What you want to make 100% sure of is that once markets sell off, you can ride out the storm without needing to generate cash to pay the bills and sell assets at fire-sale prices. Strongly related to not having the urge to sell near the bottom is that you need to maintain appropriate position sizes. If 100% of your investments are in a few tech companies that you know will do well over the medium to longer-term and that probably even sell off less than the market, you will still be staring at your portfolio rather nervously during peak market pain. By picking investment themes that will keep working you are likely to generate outsized returns over the longer haul, so why not choose to allocate smaller portions of your portfolio to it rather than the whole thing? We prefer a Barbell approach of having pockets of assets that can generate outsized returns offsetting a larger portion of more conservative assets.

4. Manage currency exposures and look into emerging markets

There's a lot of debate about whether the USD should strengthen or weaken, and the investment thesis for both sides of that story seems compelling to us. Having some non-USD exposure (whether in Europe, Japan or other emerging markets) makes sense. What's also clear to us is that the US share of global GDP is declining as a number of countries including India, Brazil, Indonesia and China line up to grab growing parts of the economic pie. Emerging markets are volatile beasts so you don't want to overexpose yourself to them, but avoiding them altogether is a near surefire way to underperform over the next decades.
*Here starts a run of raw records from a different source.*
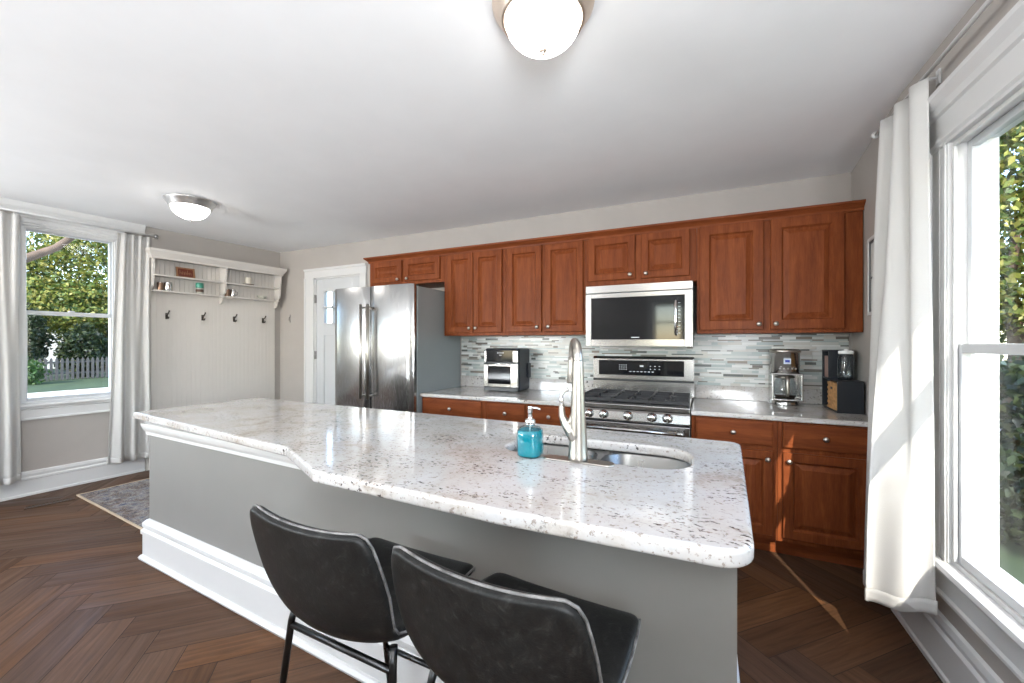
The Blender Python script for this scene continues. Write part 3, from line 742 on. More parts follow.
MB().tube([(-.004, 0, .22), (-.012, 0, .175), (-.024, 0, .148), (-.040, 0, .142), (-.054, 0, .160)], [.014, .018, .018, .014, .010], 14).build('saddle', 'nickel', fc)
# soap
sp_ = thing('soap_dispenser', 'clear bottle of bright blue liquid soap with silver pump', 'soap dispenser', (-.614, 1.495, IZ))
def sq_lathe(prof, n=32, p=3.2):
    m_ = MB(); rings = []
    for r_, z in prof:
        ring = []
        for i in range(n):
            a = 2*PI*i/n; c_, s__ = math.cos(a), math.sin(a); k = (abs(c_)**p+abs(s__)**p)**(-1/p); ring.append(m_.bm.verts.new((r_*k*c_, r_*k*s__, z)))
        rings.append(ring)
    for k in range(len(rings)-1):
        for i in range(n): m_.bm.faces.new((rings[k][i], rings[k][(i+1) % n], rings[k+1][(i+1) % n], rings[k+1][i])).smooth = True
    m_.bm.faces.new(rings[0][::-1]); m_.bm.faces.new(rings[-1]); return m_
sq_lathe([(.040, .004), (.0455, .010), (.0465, .03), (.0465, .088), (.0455, .100), (.040, .106)]).build('soap', 'soap_liquid', sp_)
sq_lathe([(.041, .0005), (.048, .008), (.0495, .03), (.0495, .09), (.046, .106), (.034, .117), (.018, .122), (.016, .128)]).build('bottle', 'jar_glass', sp_)
pm = MB().lathe([(.020, .123), (.021, .127), (.021, .143), (.019, .146), (.011, .147), (.010, .150), (.0075, .170), (.0095, .171), (.0105, .196), (.009, .199)], (0, 0, 0), 20).build('pump', 'chrome', sp_)
MB().tube([(0, 0, .192), (.03, -.006, .194), (.046, -.009, .190)], [.0055, .0045, .0035], 10).build('spout', 'chrome', pm)
MB().tube([(0, 0, .122), (-.004, 0, .07), (-.018, 0, .012)], .003, 8).build('dip_tube', 'white_plastic', sp_)

# ------------------------------------------------------------------ bar stools
def make_stool():
    r = thing('bar_stool', '', 'bar stool')
    prof = [(.205, .590, .185, .0), (.210, .615, .200, .0), (.19, .632, .212, .006), (.13, .630, .220, .016), (.05, .614, .222, .026), (-.04, .598, .220, .034), (-.11, .592, .214, .042),
            (-.165, .606, .208, .046), (-.20, .646, .210, .048), (-.218, .70, .220, .044), (-.228, .755, .226, .038), (-.237, .805, .224, .032), (-.245, .848, .219, .027), (-.251, .884, .212, .023), (-.255, .905, .201, .020), (-.256, .914, .180, .017)]
    nu = 12; m_ = MB(); G = []
    for k, (y, z, w, curl) in enumerate(prof):
        a = prof[max(0, k-1)]; b_ = prof[min(len(prof)-1, k+1)]; ty, tz = b_[0]-a[0], b_[1]-a[1]; L_ = math.hypot(ty, tz); ny, nz = -tz/L_, ty/L_
        if k < 8 and nz < 0: ny, nz = -ny, -nz
        # normal pointing to the sitter (up over the seat, forward on the back)
        ny, nz = (tz/L_, -ty/L_)
        row = []
        for i in range(nu+1):
            u = 2*i/nu-1; off = curl*abs(u)**2.2
            dip = -.008*(1-u*u) if k >= 13 else 0
            row.append(m_.bm.verts.new((w*u, y+ny*off, z+nz*off+dip)))
        G.append(row)
    for k in range(len(G)-1):
        for i in range(nu): m_.bm.faces.new((G[k][i], G[k][i+1], G[k+1][i+1], G[k+1][i])).smooth = True
    rim = [v.co.copy() for v in G[-1]]; left = [G[k][0].co.copy() for k in range(1, len(G)-1)]; right = [G[k][-1].co.copy() for k in range(1, len(G)-1)][::-1]
    sh = m_.build('shell', 'leather', r, solid=.030, fix=True)
    k_ = sh.modifiers.new('sub', 'SUBSURF'); k_.levels = 2; k_.render_levels = 2
    path = left+rim+right
    MB().tube([tuple(p) for p in path], .0032, 8).build('piping', 'piping', sh)
    for sx in (-1, 1):
        MB().tube([(sx*.180, -.128, .600), (sx*.186, -.137, .56), (sx*.228, -.195, .0)], .0095, 12).build('leg', 'dark_metal', r)
        MB().tube([(sx*.120, .120, .610), (sx*.125, .130, .56), (sx*.158, .235, .0)], .0095, 12).build('leg', 'dark_metal', r)
    MB().tube([(-.187, -.138, .545), (.187, -.138, .545)], .0085, 10).build('seat_rail', 'dark_metal', r)
    MB().tube([(-.142, .183, .28), (.142, .183, .28)], .0085, 10).build('footrest', 'dark_metal', r)
    return r
st = make_stool(); st.location = (-.852, .905, 0); st.rotation_euler.z = R(-1.5)
tag(st, 'dark grey leather bar stool with thin black legs, the further left of two', 'bar stool', 'bar stools at the island')
st2 = copy_tree(st); st2.location = (-.362, .885, 0); st2.rotation_euler.z = R(-4)
st2['label'] = 'dark grey leather bar stool nearest the viewer, right of the other stool'

# ------------------------------------------------------------------ counter objects
r = thing('air_fryer_oven', 'black and stainless countertop air fryer oven with glass door', 'air fryer', (-1.665, 3.34, CT), R(0))
hw = .178; dp = .285
MB().prism(round_poly([(-hw, .012), (hw, .012), (hw, dp), (-hw, dp)], .03, 5), .008, .40).build('body', 'black_side', r, .018, 3)
MB().box(-hw+.004, hw-.004, -.002, .014, .006, .045).build('base_strip', 'black_plastic', r, .004)
MB().box(-hw+.006, hw-.006, .0, .016, .275, .385).build('control_panel', 'black_gloss', r, .004)
for a, b_ in ((-hw+.006, -hw+.03), (hw-.055, hw-.006)): MB().box(a, b_, -.003, .014, .275, .378).build('panel_trim', 'stainless', r, .003)
m_ = MB(); a, b_ = -hw+.004, hw-.004
m_.box(a, a+.048, -.012, .012, .045, .265).box(b_-.07, b_, -.012, .012, .045, .265).box(a+.048, b_-.07, -.012, .012, .235, .265).box(a+.048, b_-.07, -.012, .012, .045, .075)
do = m_.build('door', 'stainless', r, .004)
MB().box(a+.047, b_-.069, -.008, .01, .074, .236).build('door_glass', 'black_gloss', do)
MB().tube([(a+.02, -.035, .258), (b_-.03, -.035, .258)], .008, 10).tube([(a+.03, -.01, .258), (a+.03, -.035, .258)], .006).tube([(b_-.04, -.01, .258), (b_-.04, -.035, .258)], .006).build('handle', 'chrome', do)
m_ = MB()
for i in range(5): m_.box(-.035+i*.014, -.026+i*.014, -.0008, .002, .355, .362)
m_.box(-.015, .010, -.0008, .002, .335, .340); m_.build('display_marks', 'white_print', r)
MB().box(hw-.004, hw+.022, .20, .25, .12, .26).build('side_bracket', 'black_plastic', r, .006)
for fx in (-.14, .14):
    for fy_ in (.04, .25): MB().lathe([(.012, 0), (.012, .01)], (fx, fy_, 0), 12).build('foot', 'black_plastic', r)

r = thing('coffee_maker', 'tall stainless drip coffee maker with blue display and glass carafe', 'coffee maker', (.562, 3.43, CT))
hw = .093
MB().prism(round_poly([(-hw, .10), (hw, .10), (hw, .19), (-hw, .19)], .02, 4), .0, .395).build('back_column', 'stainless', r, .004)
MB().lathe([(.088, .232), (.090, .236), (.090, .380), (.094, .382), (.096, .397), (.090, .402), (.001, .403)], (0, .09, 0), 36).build('brew_head', 'stainless', r)
MB().lathe([(.084, .0), (.085, .004), (.080, .030), (.074, .038), (.001, .038)], (0, .09, 0), 32).build('warming_base', 'stainless', r)
MB().lathe([(.0965, .380), (.0965, .398), (.089, .405), (.001, .406)], (0, .09, 0), 36).build('lid', 'nickel', r)
MB().box(-.022, .022, -.006, .01, .300, .340).build('display', 'lcd_white', r, .003)
MB().box(-.014, .014, -.008, -.005, .312, .330).build('display_digits', 'blue_lcd', r)
for bx in (-.045, -.02, .005, .03, .05): MB().lathe([(.006, 0.01), (.006, -.005)], (bx, .005, .268), 10, 'Y').build('button', 'chrome', r)
fr = MB(); fr.box(-hw, -hw+.012, -.01, .10, .045, .232).box(hw-.012, hw, -.01, .10, .045, .232).box(-hw, hw, -.01, .10, .222, .234).box(-hw, hw, -.01, .10, .040, .052); fr.build('carafe_frame', 'stainless', r, .003)
cf = MB().lathe([(.060, .054), (.070, .062), (.074, .10), (.070, .15), (.056, .185), (.052, .20)], (0, .085, 0), 30).build('carafe', 'jar_glass', r)
MB().lathe([(.058, .056), (.0675, .064), (.069, .075), (.001, .0755)], (0, .085, 0), 30).build('coffee', 'coffee', cf)
MB().lathe([(.058, .196), (.058, .210), (.04, .216), (.001, .217)], (0, .085, 0), 26).build('carafe_lid', 'nickel', cf)
MB().tube([(0, .03, .205), (0, -.005, .205), (0, -.020, .18), (0, -.020, .10), (0, -.012, .075)], [.013, .013, .012, .011, .009], 12).build('carafe_handle', 'nickel', cf)

r = thing('counter_organizer', 'black stepped countertop organizer with a wicker drawer in the corner', 'organizer', (.870, 3.24, CT), 0)
x0, x1 = -.070, .066
m_ = MB(); t_ = .01
m_.box(x0, x1, 0, t_, 0, .208).box(x0+.0, x1, t_, .20, .198, .208).box(x0, x1, t_, .36, 0, t_).box(x1-t_, x1, t_, .20, t_, .198)
m_.box(x0, x1, .20, .21, t_, .402).box(x0, x1, .35, .36, t_, .402).box(x0, x1, .21, .35, .392, .402).box(x0, x1, .21, .35, .198, .208).box(x1-t_, x1, .21, .35, t_, .392)
m_.build('cabinet_box', 'black_box', r, .002)
bk = []; vs, fs, cs = [], [], []
for i in range(12):
    for j_ in range(11):
        y0_, z0_ = .014+i*.0153, .014+j_*.0158; k = len(vs); bp = -.004 if (i+j_) % 2 else 0
        vs += [(x0-.002+bp, y0_, z0_), (x0-.002+bp, y0_+.0145, z0_), (x0-.002+bp, y0_+.0145, z0_+.015), (x0-.002+bp, y0_, z0_+.015), (x0+.006, y0_, z0_), (x0+.006, y0_+.0145, z0_), (x0+.006, y0_+.0145, z0_+.015), (x0+.006, y0_, z0_+.015)]
        fs += [(k+3, k+2, k+1, k), (k, k+1, k+5, k+4), (k+1, k+2, k+6, k+5), (k+2, k+3, k+7, k+6), (k+3, k, k+4, k+7)]
        q = random.uniform(.75, 1.15); cs += [(.46*q, .25*q, .10*q)]*5
k = len(vs); vs += [(x, y, z) for x in (x0+.003, x1-.015) for y in (.012, .196) for z in (.012, .190)]
fs += [tuple(k+i for i in f) for f in ((0, 1, 3, 2), (4, 6, 7, 5), (0, 4, 5, 1), (2, 3, 7, 6), (0, 2, 6, 4), (1, 5, 7, 3))]; cs += [(.30, .16, .07)]*6
me = bpy.data.meshes.new('wicker_drawer'); me.from_pydata(vs, [], fs); colattr(me, cs); me.materials.append(M['wicker'])
wk = bpy.data.objects.new('wicker_drawer', me); COL.objects.link(wk); wk.parent = r
MB().box(x0-.009, x0-.005, .085, .115, .145, .160).build('drawer_pull', 'black_box', wk, .001)
MB().box(x0+.01, x1-.02, .22, .34, .209, .36).build('tray_insert', 'pinkish', r, .004)
gj = thing('glass_jar', 'clear glass storage jar with pale lid on the black organizer', 'jar', (.872, 3.345, CT+.208))
MB().lathe([(.040, .001), (.044, .006), (.046, .03), (.047, .12), (.042, .155), (.036, .165), (.036, .172)], (0, 0, 0), 28).build('jar_body', 'jar_glass', gj)
MB().lathe([(.040, .170), (.041, .173), (.041, .188), (.036, .192), (.012, .194), (.011, .202), (.001, .204)], (0, 0, 0), 28).build('lid', 'white_plastic', gj)

# framed print on the right wall
ang = math.atan2(3.66-2.6, .985-.895)
fm = thing('framed_print', 'white framed two-panel print on the wall behind the curtain', 'picture frame', (.9395, 3.125, 1.50), -PI/2+(ang-PI/2)*1.0)
# local x runs towards the camera (-Y), y into the wall
m_ = MB(); m_.box(0, .52, -.022, -.004, 0, .02).box(0, .52, -.022, -.004, .44, .46).box(0, .02, -.022, -.004, .02, .44).box(.50, .52, -.022, -.004, .02, .44); m_.build('frame', 'white_trim', fm, .002)
m_ = MB(); m_.box(.022, .498, -.018, -.006, .425, .438).box(.022, .498, -.018, -.006, .022, .035).box(.022, .498, -.018, -.006, .215, .225).box(.022, .03, -.018, -.006, .035, .425); m_.build('inner_frame', 'frame_dark', fm)
MB().box(.02, .50, -.012, -.004, .02, .44).build('print', 'print_paper', fm)
m_ = MB(); m_.lathe([(.018, -.0125), (.001, -.0135)], (.13, 0, .36), 16, 'Y', 1, 1.6).lathe([(.014, -.0125), (.001, -.0135)], (.30, 0, .33), 16, 'Y', 1, 1.4); m_.build('print_motif', 'frame_dark', fm)

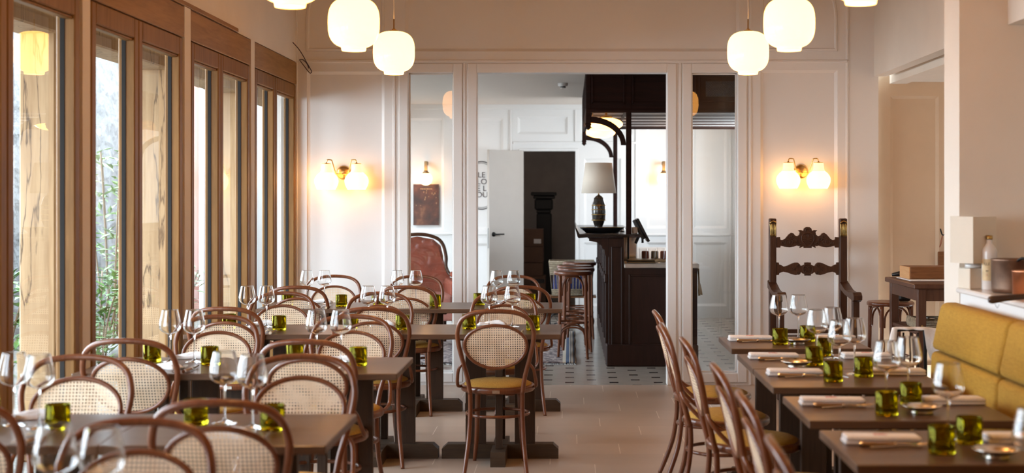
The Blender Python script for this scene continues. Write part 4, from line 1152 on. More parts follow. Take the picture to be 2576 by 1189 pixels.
# black metal stand with draped cloth, behind the first banquette table
t = thing('metal_stand', 'black metal stand with barred back behind the far end of the banquette', 'stand', (1.755, 7.35, 0))
f = MB(); f.tube([(-.10, .03, 0), (-.085, .02, .5), (-.075, 0, .79), (-.06, 0, .812), (.06, 0, .815), (.08, 0, .79), (.09, .02, .5), (.10, .03, 0)], .009, 8); f.build('back_frame', M_IRON, t)
for xx in (-.03, .01, .045): MB().tube([(xx, 0, .80), (xx*1.1, .01, .45)], .005, 6).build('bar', M_IRON, t)
for sx in (-1, 1): MB().tube([(sx*.09, .02, .47), (sx*.095, -.18, .46), (sx*.10, -.25, 0)], .008, 8).build('leg', M_IRON, t)
MB().box((-.09, -.19, .455), (.09, .02, .47), .004).build('seat', M_IRON, t)
cl = MB(); n = 26
top = []
for i in range(n + 1):
    u = i/n
    # draped over the bar: falls at both ends
    x = -.125 + .33*u; 
    zt = .826 if .12 < u < .62 else (.826 - ((.12 - u)/.12)**1.3*.20 if u <= .12 else .826 - ((u - .62)/.38)**1.2*.02)
    hang = .0 if .12 < u < .62 else (.10 if u <= .12 else .20*((u - .62)/.38)**.5)
    row = [cl.bm.verts.new((x, .02, zt - .008 - hang)), cl.bm.verts.new((x, .014, zt)), cl.bm.verts.new((x, -.006, zt + .004)), cl.bm.verts.new((x, -.016 - .006*math.sin(u*24), zt - .005)), cl.bm.verts.new((x + .01*math.sin(u*9), -.018 - .008*math.sin(u*24), zt - .010 - hang*1.6))]
    top.append(row)
for i in range(n):
    for j in range(4): cl.bm.faces.new((top[i][j], top[i+1][j], top[i+1][j+1], top[i][j+1]))
o = cl.build('draped_cloth', M_NAP, loc=(1.755, 7.35, 0), smooth=True)
sm = o.modifiers.new('thickness', 'SOLIDIFY'); sm.thickness = .004
tag(o, 'white cloth draped over the black metal stand', 'cloth')

# ------------------------------------------------------------------ things on the ledge
LZ = 1.0905
t = thing('table_lamp', 'unlit cream box-shaped table lamp at the far end of the ledge', 'table lamp', (1.80, 6.345, LZ), R(29))
MB().box((-.047, -.047, 0), (.047, .047, .092), .003, rz=R(-12)).build('base', M_SHADE2, t)
MB().lathe([(0, .092), (.036, .092), (.036, .112), (0, .112)], 24).build('collar', M_STONEW, t)
s_ = MB()
for (a, b) in (((-.07, -.07), (.07, -.067)), ((-.07, .067), (.07, .07)), ((-.07, -.067), (-.067, .067)), ((.067, -.067), (.07, .067))): s_.box((a[0], a[1], .115), (b[0], b[1], .322))
s_.box((-.067, -.004, .2), (.067, .004, .206)); s_.box((-.004, -.067, .2), (.004, .067, .206)); s_.tube([(0, 0, .11), (0, 0, .206)], .006, 8)
s_.build('lamp_shade', M_SHADE2, t)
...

5. Modern twist 1: Cryptocurrency

Bitcoin and other cryptocurrencies are a nascent asset class that is still tiny in size, with a market cap less than 3% of Gold at time of writing. There is always the obligatory mention of "it could go x100 or it could go to zero" but while true for "altcoins", we do not really buy into that for Bitcoin itself. Bitcoin has already proven itself and has been a remarkable store of value over the last years. It isn't going anywhere and as investor interest in a form of hard money that is not easily manipulated and debased by central banks grows, it is pretty sure to do very well.

What's even better, elsewhere in the cryptocurrency space we see projects like Tezos, Algorand and Cardano pursuing innovation that is like an exponential multiplication of the themes of innovation, cryptocurrency and uncertainty amidst a changing economy... we see huge return potential there and think allocating even a sliver of your portfolio here will pay off handsomely.

6. Modern twist 2: Quantitative Signals

Across financial markets, we think many asset classes are likely to show far lower return potential over the next say 5 to 10 years than what they have realized over the last decades. Whether it is in bonds (nearly no return potential left), or even commodities, real estate or stocks, targeting the 7-8% returns that pension funds, for instance, seem to be hoping for seems mission impossible to me.

In addition to lower upside potential, risk to the downside is increasing. Using our investment signals (or a similar approach) allows you to be selective in taking exposure, and benefiting as much from an asset that trends down or is moving rangebound as from one that is going up 10% a year.